Institutional barriers include the changes in American industry which limit entry jobs with good pay and promotion potentials, the hidden biases built into selection processes for jobs and higher education, police and judicial treatment of racial-ethnic groups, the maintenance of residential segregation practices, inadequate public and educational services. It should demonstrate how low respect for particular groups limits their opportunities and aspirations.

If the Advisory Board could open up dialogue about the contemporary interplay of class and race -- rescuing "class" from its admissibility that is limited to speaking of "the middle class" -- it would be a great contribution. For many white groups face economic, educational and social barriers somewhat similar to those experienced by people of color.

Politically, the Advisory Board should seek to widen support for important changes.

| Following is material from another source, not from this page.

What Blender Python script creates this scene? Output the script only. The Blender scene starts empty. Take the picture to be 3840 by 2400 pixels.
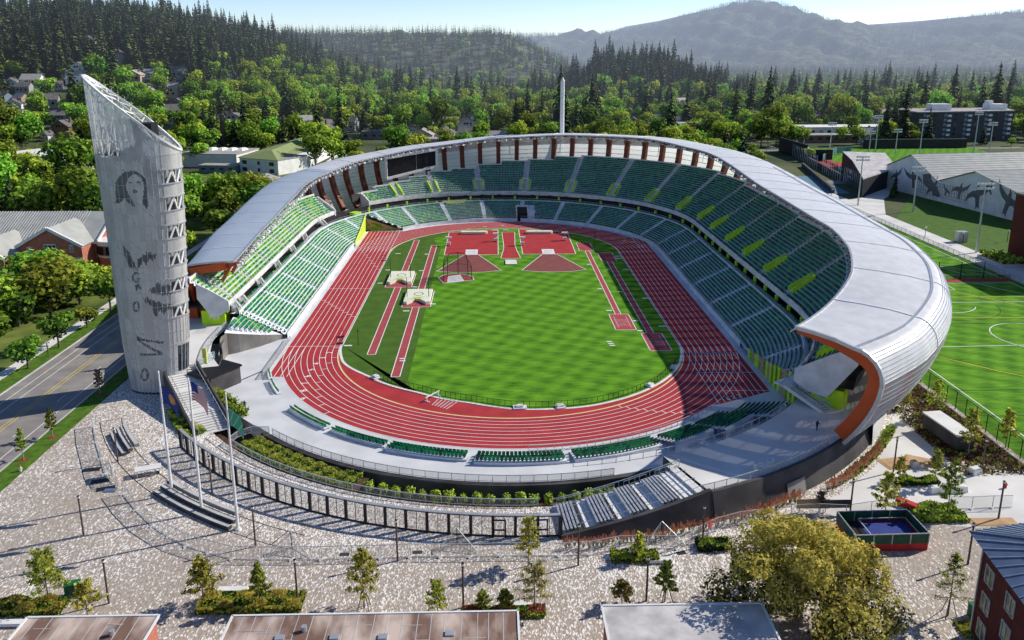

Since the number of groups now identified as "people of color" is growing and since African-Americans will be a declining percentage of people of color, the Board should embrace all people of color (and pay some attention to all poor people). Exclusive focus on African-Americans is not an effective political stance today. Promoting interracial political coalitions, locally and nationally, is crucial. Highlighting areas of common interest would be important. The Advisory Board should address the low voting turnout of people of color and what can be done about that as a problem of democracy and representation. Since the majority of the poor are not people of color, stressing common economic conditions and interests would contribute to the possibility of action. Political weakness is economically and socially disabling.

Policy analyses and recommendations should deal with ways of overcoming institutional barriers and promoting greater respect for people of color. The emphasis should be on how the economy and society would improve if the situations of people of color advance. A laundry list of narrow proposals should be avoided; clearly specified lines of action should be offered.

"Civil society" is emphasized in today's political parlance. What it could mean for people of color should be highlighted. With devolution and the enhanced roles of private and non-profit institutions, inequalities between communities, defined racially and/or economically, will likely grow. Helping to utilize and enlarge community assets of the neighborhoods of people of color is essential. What can government do to strengthen civil society in racial communities, particularly those suffering great economic distress?

The Advisory Board should also speak to people of color and stress the importance of strengthening their communities, developing leaders who can build and strengthen institutions. moving beyond a counter-productive defensiveness which discourages discussing positive and negative responses to on-going stresses. It should analyze the implications of the debate in African-American circles of integration or separatism.

Finally, the Advisory Board should address the political football of "values." It is important to move discussion of race in the United States from an obsessive focus on issues such as affirmative action to the basic values of this nation about democracy, liberty, equality and fraternity. Instrumental objectives need a value base.